In theory, uncertainty during the life of a field goes as follows: During exploration, uncertainty is highest. It diminishes as appraisal wells are drilled and key financial decisions have to be mad regarding expensive production facilities- for offshore fields, these typically account for around 40% of the capital outlay during the life of the field. As the field is developed, uncertainty on how to most efficiently exploit it diminishes further. By the time the field is dying, reservoir engineers understand their field perfectly.

A realistic scenario may be more like this: During exploration, uncertainty is high. But during appraisal, the need for crucial decisions may encourage tighter bounds on the reservoir's potential than are justifiable. Later, as the field is developed, production fails to match expectations, and more data, for example  3D seismic data, have to be acquired to plug holes in the reservoir understanding. Uncertainties begin to increase rather than diminish. They may even remain high as parts of the field become unproducible due to water breakthrough and as reservoir engineers still struggle to fathom the field's intricacies.

Asset teams go a long way toward maximizing understanding of the reservoir and placing a realistic uncertainty on reservoir behaviour. They are the best bet for making most sense of the available data. What they may lack, however, are the right tools. Today, interpretation is mainly performed on workstations with the raw and interpreted data paraded in its full multidimensionality on the monitor. Occasionally, hard-copy output is still the preferred medium - for example, logs taped to walls for correlating large numbers of wells. 

There are workstation packages for 3D seismic interpretation, for mapping, for viewing different parts of the reservoir in three-dimensions, for petrophysical interpretation in wells, for performing geostatistical modeling in unsampled areas of the reservoir, for creating a grid for simulation , for simulating reservoir behavior, and more.  But for the reservoir manager, these fragmented offerings lack cohesion.

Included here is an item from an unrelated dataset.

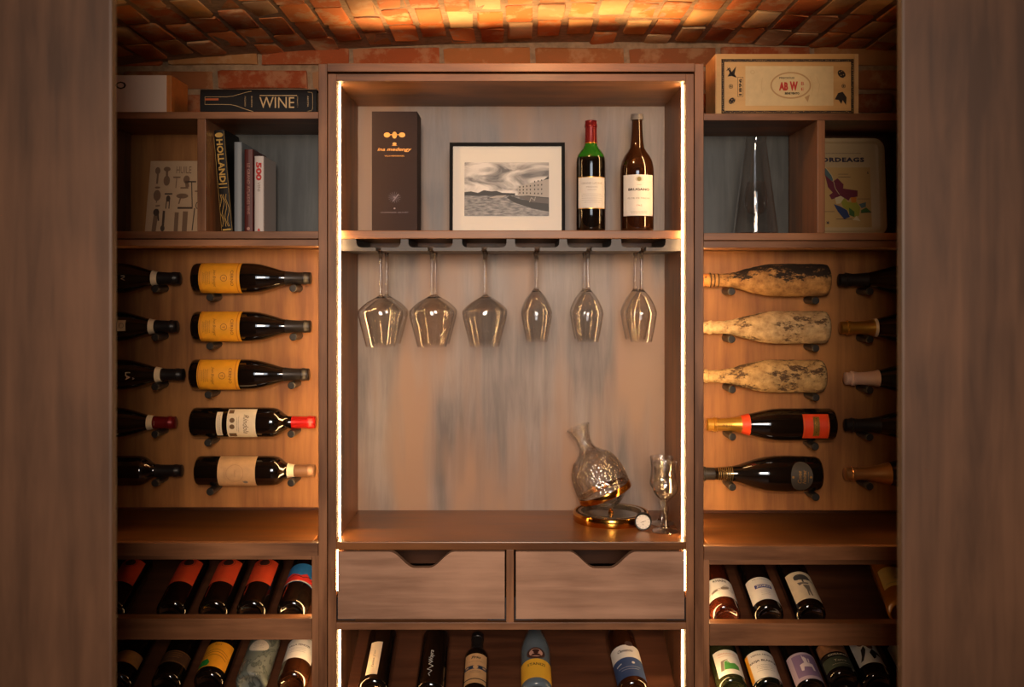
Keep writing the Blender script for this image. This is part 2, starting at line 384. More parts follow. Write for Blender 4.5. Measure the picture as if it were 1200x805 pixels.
def bottle_mesh(kind, m):
    k = (kind, m.name)
    if k not in _bm:
        me = lathe(PROF[kind][2], 48, 50); me.name = 'glass_body'; me.materials.append(m); _bm[k] = me
    return _bm[k]
def rad_at(kind, z):
    pr = PROF[kind][2]
    for (r0, z0), (r1, z1) in zip(pr[4:], pr[5:]):
        if z0 <= z <= z1 and z1 > z0: return r0+(r1-r0)*(z-z0)/(z1-z0)
    return pr[-2][0]
def sleeve(bt, kind, z0, z1, m, name='capsule', eps=.0007, closed=False, wob=0):
    H = PROF[kind][0]; pts = []
    zz = sorted(set([z0, z1]+[p[1] for p in PROF[kind][2] if z0 < p[1] < z1]))
    for z in zz: pts.append((rad_at(kind, min(z, H-.002))+eps+wob*random.uniform(-1, 1), z))
    inner = [(max(.001, rad_at(kind, min(z, H-.002))+eps-.0006), z) for z in reversed(zz)]
    if closed: pts.append((pts[-1][0]*.9, z1+.001)); pts.append((0, z1+.001)); me = lathe([(inner[-1][0], z0)]+pts, 32, 45)
    else: me = lathe(pts+inner, 32, 45, close=True)
    me.name = name
    return meshobj(name, me, m, bt)
def bottle(kind, glassm, label, loc, rot, group=None, cap=None, cap_z=None, name='wine_bottle', spin=0, collar=None, foil=None):
    t = thing(name, label, 'bottle', loc, (0,0,0), group)
    t.rotation_mode = 'XYZ'
    Rm = rot if isinstance(rot, Matrix) else Matrix.Identity(3)
    if spin: Rm = Rm @ Matrix.Rotation(spin, 3, 'Z')
    t.rotation_euler = Rm.to_euler()
    b = meshobj('glass_body', bottle_mesh(kind, glassm), None, t)
    H = PROF[kind][0]
    if cap: sleeve(t, kind, cap_z or H-.055, H, cap, closed=True)
    if collar: sleeve(t, kind, collar[0], collar[1], collar[2], 'neck_band', .0012)
    return t
RX = lambda a: Matrix.Rotation(a, 3, 'X')
RY = lambda a: Matrix.Rotation(a, 3, 'Y')
LIE_R = RY(PI/2)        # neck towards +x
LIE_L = RY(-PI/2)       # neck towards -x
TILT = math.radians(20)
UP20 = RX(-(PI/2-TILT)) # neck up and back, label up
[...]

In a perceived absence of an integrated reservoir management package, many oil companies pick different packages for each spesific application and then connect them serially.

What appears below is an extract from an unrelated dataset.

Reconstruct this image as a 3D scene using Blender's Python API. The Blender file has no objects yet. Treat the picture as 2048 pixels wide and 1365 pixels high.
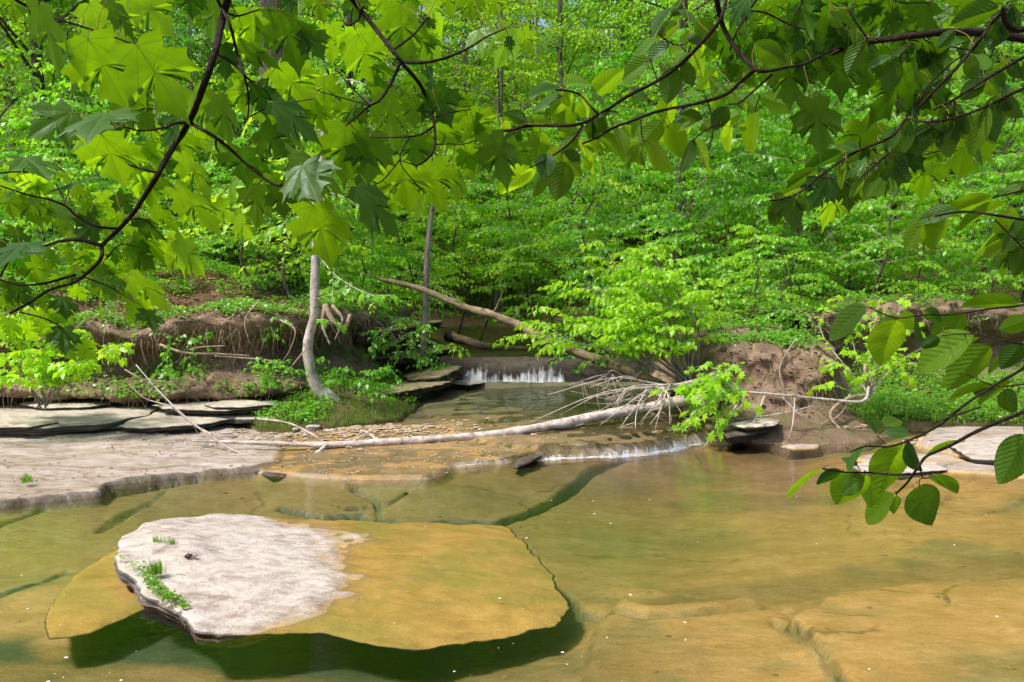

Any number of combinations is possible. The choice depends on oil company preferences, the history of the field and t he problem being adressed. Modeling a mature epehant field in the Middle East with hundreds of wells and poor seismic data may require a different selection of tools than a newly discovered field having high-quality 3D seismic coverage and a handful of appraisal wells. Reservoir management problems vary from replanning an injection strategy for mature fields, to selecting horizontal well for optimum recovery , to simply estimating the reserves in a new discovery about to be exploited.

Whatever the scenario, the tactic of stringing together diverse packages creates several problems. First is data compatibility. Since the industry has yet to firm up a definitive geoscience data model, each package is likely to accept and output data in slightly different ways. This forces a certain amount of data translation as the interpretation moves forward-indeed, a small industry has emerged to perform such translation. Second, the data management system supporting this fragmented activity must somehow keep track of the interpretation as it evolves. Ideally, the reservoir manager needs to know the history of the project, who made what changes, and if ncessary how to backtrack. 

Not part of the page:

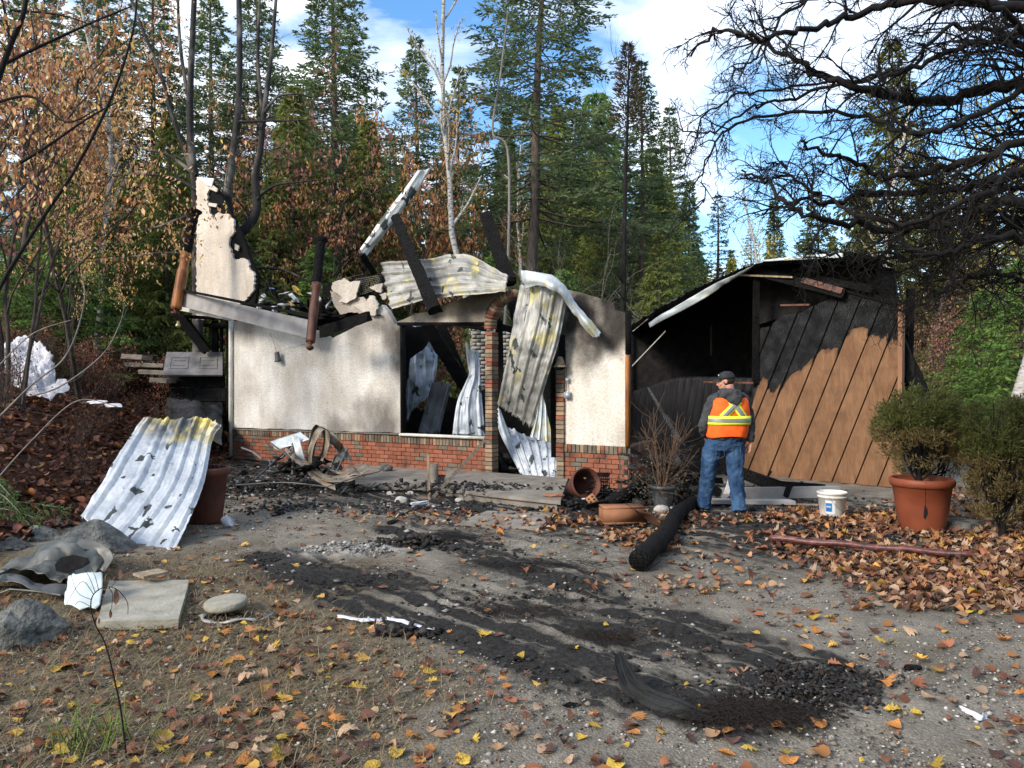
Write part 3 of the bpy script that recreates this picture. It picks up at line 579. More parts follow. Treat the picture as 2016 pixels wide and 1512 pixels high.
rear = thing('charred_interior', 'black charred studs and rubble inside the roofless house behind the window', 'ruin', (-1.2, 17.0, 0))
def rbox(px0, y0, px1, y1, Y_, d, nm='charred_wall', m=None):
    A_, B_ = P(px0, y0, Y_), P(px1, y1, Y_); a = Acc(); box(a, (A_ + B_) / 2 + [0, d / 2, 0], EYE, [abs(B_[0] - A_[0]) / 2, d / 2, abs(B_[2] - A_[2]) / 2]); a.obj(nm, m or M['black'], rear)
def rpoly(nm, px, Y_, d, mat, par=None, am=2.5, **k): return slab(nm, [P(a, b, Y_) for a, b in jag(px, 8, am)], np.array([0, -1., 0]), d, mat, par if par is not None else rear, **k)
rpoly('charred_wall', [(780, 905), (780, 640), (800, 636), (822, 650), (829, 672), (815, 690), (806, 720), (803, 790), (830, 810), (850, 790), (880, 775), (905, 790), (930, 790), (955, 800), (1000, 830), (1010, 905)], 16.6, .15, M['black'])
rpoly('charred_wall', [(930, 905), (930, 790), (990, 730), (1010, 820), (1050, 840), (1075, 690), (1100, 600), (1112, 600), (1120, 905)], 15.4, .12, M['black'])
for (a_, b_, Y0, Y1, ww) in [((838, 637), (924, 772), 15.6, 16.0, .27), ((868, 640), (912, 742), 16.4, 16.6, .2), ((905, 640), (958, 648), 15.6, 15.2, .08), ((1071, 740), (1098, 862), 14.6, 14.2, .18), ((1004, 575), (1022, 640), 14.4, 14.4, .22), ((982, 630), (985, 800), 14.6, 14.6, .14), ((975, 640), (1025, 655), 15.0, 15.2, .12)]:
    ibeam('fallen_rafter', a_, b_, Y0, Y1, ww, ww * .7, M['char'], rear, .05)
a = Acc(); n = 900; q = rng.random((n, 2)); c0 = W.pt(.2, 0, -.3)
for i in range(420):
    s_ = rng.uniform(.3, W.len - .3); o_ = -rng.uniform(.4, 3.2); h_ = .05 + .55 * rng.random() ** 2 * (1 - abs(o_ + 1.6) / 2.4)
    c_ = W.pt(s_, max(.04, h_ * .8), o_); an = rng.uniform(0, 3.1); ax = axes_rz(an); t_ = rng.normal(0, .4); ax = [ax[0] * math.cos(t_) + ax[2] * math.sin(t_), ax[1], ax[2] * math.cos(t_) - ax[0] * math.sin(t_)]
    box(a, c_, ax, [rng.uniform(.06, .35), rng.uniform(.03, .1), rng.uniform(.01, .05)])
a.obj('rubble', M['black'], rear, kind='stuff')
rpoly('charred_panel', [(792, 640), (828, 642), (846, 668), (832, 690), (808, 706), (800, 760), (797, 852), (790, 852)], 15.1, .04, M['char'])
# block chimney behind the door
chim = thing('block_chimney', 'pale grey block chimney standing inside behind the brick pier', 'chimney', P(968, 640, 18.0) * [1, 1, 0])
A_, B_ = P(930, 640, 18.0), P(1008, 640, 18.0); a = Acc(); b_ = Acc(); wd = B_[0] - A_[0]; zt = A_[2]
box(b_, [(A_[0] + B_[0]) / 2, 18.25, zt / 2 - .01], EYE, [wd / 2 - .01, .24, zt / 2 - .01]); b_.obj('mortar_core', M['mortar'], chim)
z = 0.0; r_ = 0
while z < zt - .05:
    x_ = A_[0] - (.1 if r_ % 2 else 0)
    while x_ < B_[0] - .03:
        a0, a1 = max(x_, A_[0]), min(x_ + .185, B_[0])
        if a1 - a0 > .03: box(a, [(a0 + a1) / 2, 18.0 + rng.uniform(0, .006), z + .036], EYE, [(a1 - a0) / 2, .02, .036])
        x_ += .2
    z += .088; r_ += 1
a.obj('block', M['brick_pale'], chim, kind='stuff')
# ------------------------------------------------------------------ corrugated sheets
def sheet(name, rows, mat, ribs=6, amp=.018, nu=None, nv=None, crumple=.02, parent=None, tear=.02, thick=.002, fine=None, seed=0, **k):
    """rows: list of polylines of world points running across the ribs; ribs follow the second direction"""
    nv = nv or 40; fine = (.42 if crumple < .03 else .14) if fine is None else fine; nu = nu or ribs * 12 + 1; m_ = len(rows); R_ = [lerp_path(r, nu) for r in rows]; R_ = np.array(R_)
    G_ = np.stack([lerp_path(R_[:, i], nv) for i in range(nu)], 1)                       # nv,nu,3
    du = np.gradient(G_, axis=1); dv = np.gradient(G_, axis=0); N = np.cross(du, dv); N /= (np.linalg.norm(N, axis=2, keepdims=True) + 1e-9)
    if N[..., 1].mean() > 0: N = -N
    u = np.linspace(0, 1, nu); ph = (u * ribs) % 1; prof = np.clip((.17 - np.abs(ph - .5)) / .06, 0, 1) + .18 * np.clip(1 - np.abs(((ph + .5) % 1) - .68) * 14, 0, 1) + .18 * np.clip(1 - np.abs(((ph + .5) % 1) - .32) * 14, 0, 1)
    V = G_ + N * (prof * amp)[None, :, None]
    for i in range(nv):
        for j in range(nu):
            p_ = G_[i, j] * 1.7; c = fbm(p_[0] + seed, p_[1], p_[2], 3) * crumple; V[i, j] += N[i, j] * (c + crumple * fine * (3.2 * abs(fbm(p_[0] * 3.1, p_[1] * 3.1 + seed, p_[2] * 3.1, 3)) - .5))
            if tear and (i in (0, nv - 1)): V[i, j] += dv[i, j] / (np.linalg.norm(dv[i, j]) + 1e-9) * fbm(j * .35 + seed, i, 1, 3) * tear * 2
    idx = np.arange(nv * nu).reshape(nv, nu); Fc = np.stack([idx[:-1, :-1], idx[:-1, 1:], idx[1:, 1:], idx[1:, :-1]], -1).reshape(-1, 4)
    o = mk(name, V.reshape(-1, 3), Fc, mat, parent, **k); s_ = o.modifiers.new('thickness', 'SOLIDIFY'); s_.thickness = thick; return o
w2 = lambda px, py, off: W.at(px, py, off)
SG = 'fallen corrugated roofing sheets'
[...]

Postprocessing Seismic Data

The interpretation path obviously depends on the data available. For two of the three fields considered here, there were excellent 3D seismic data. And in all three fields, there was at least one well with a borehole seismic survey. The first goal in working with seismic data is to ensure that the borehole seismic and the surface seismic at the borehole trajectory look as similiar as possible. If that is achieved, then the surface seismic can be tightly linked to events at the borehole and subsequently used to correlate structure and evaluate properties between wells. If no borehole seismic data are avaialble, an alternative is to use synthetic seismograms, computed from acoustic and density logs.

Differences in seismic data arise because of difficulties in achieving a zero phase response, a preferred format for displaying seismic results in which each peak on the trace corresponds exactly to an acoustic impedance contrast, and , by inference, geologic interface. Processing seismic data to obtain a zero-phase response depends on accurately assessing the signature of the acoustic source. This is straightforward in borehole seismics because t he measured signal can be split into its downgoing and upgoing componentss, and the former yields the source signature. In surface seismics, the downgoing field is unmeasured and statistical techniques must be used to assess the signature, leading to less reliable results.  In Conoco Indonesia, Inc.'s field, the surface seismic and borehole seismic data initially matced poorly. With the residual processing module, the mismatch is resolved by comparing the frequency spectra of the two data sets and designing a filter to pull the surface seismic data into line with the borehole seismic data. In this case, the postmatch alignment is excellent.






 However, if the alignment resulting from this treatment remains poor, it may prove necessary to vary the design of the filter versus two-way time. This is achieved by contructing filters for several specific time intervals along the well trajectory and then interpolating between them to obtain a representative filter at any two-way time. 

 The next step is to perform a seismic inversion on the matced seismic data, using the inversion module. This process converts the matced seismic data to acoustic impedance, defined as the product of rock density and acoustic velocity. Acoustic impedance can be used to classify lithology and fluid type. Mapped across a section in two dimensions or throughout space in three dimensions, acoustic impedance provides a valuable stratigraphic correlation tool. For Conoco Indonesia, Inc., inversion provided valuable insight into the lateral extent of the reservoir. 

The inversion computation requires the full spectrum of acoustic frequencies. Very low frequencies are missing from the seismic record, so these are estimated interactively from acoustic well logs. Between wells, this low-frequency information is interpolated  , and for a 3D inversion, the information must be mapped everywhere in reservoir space.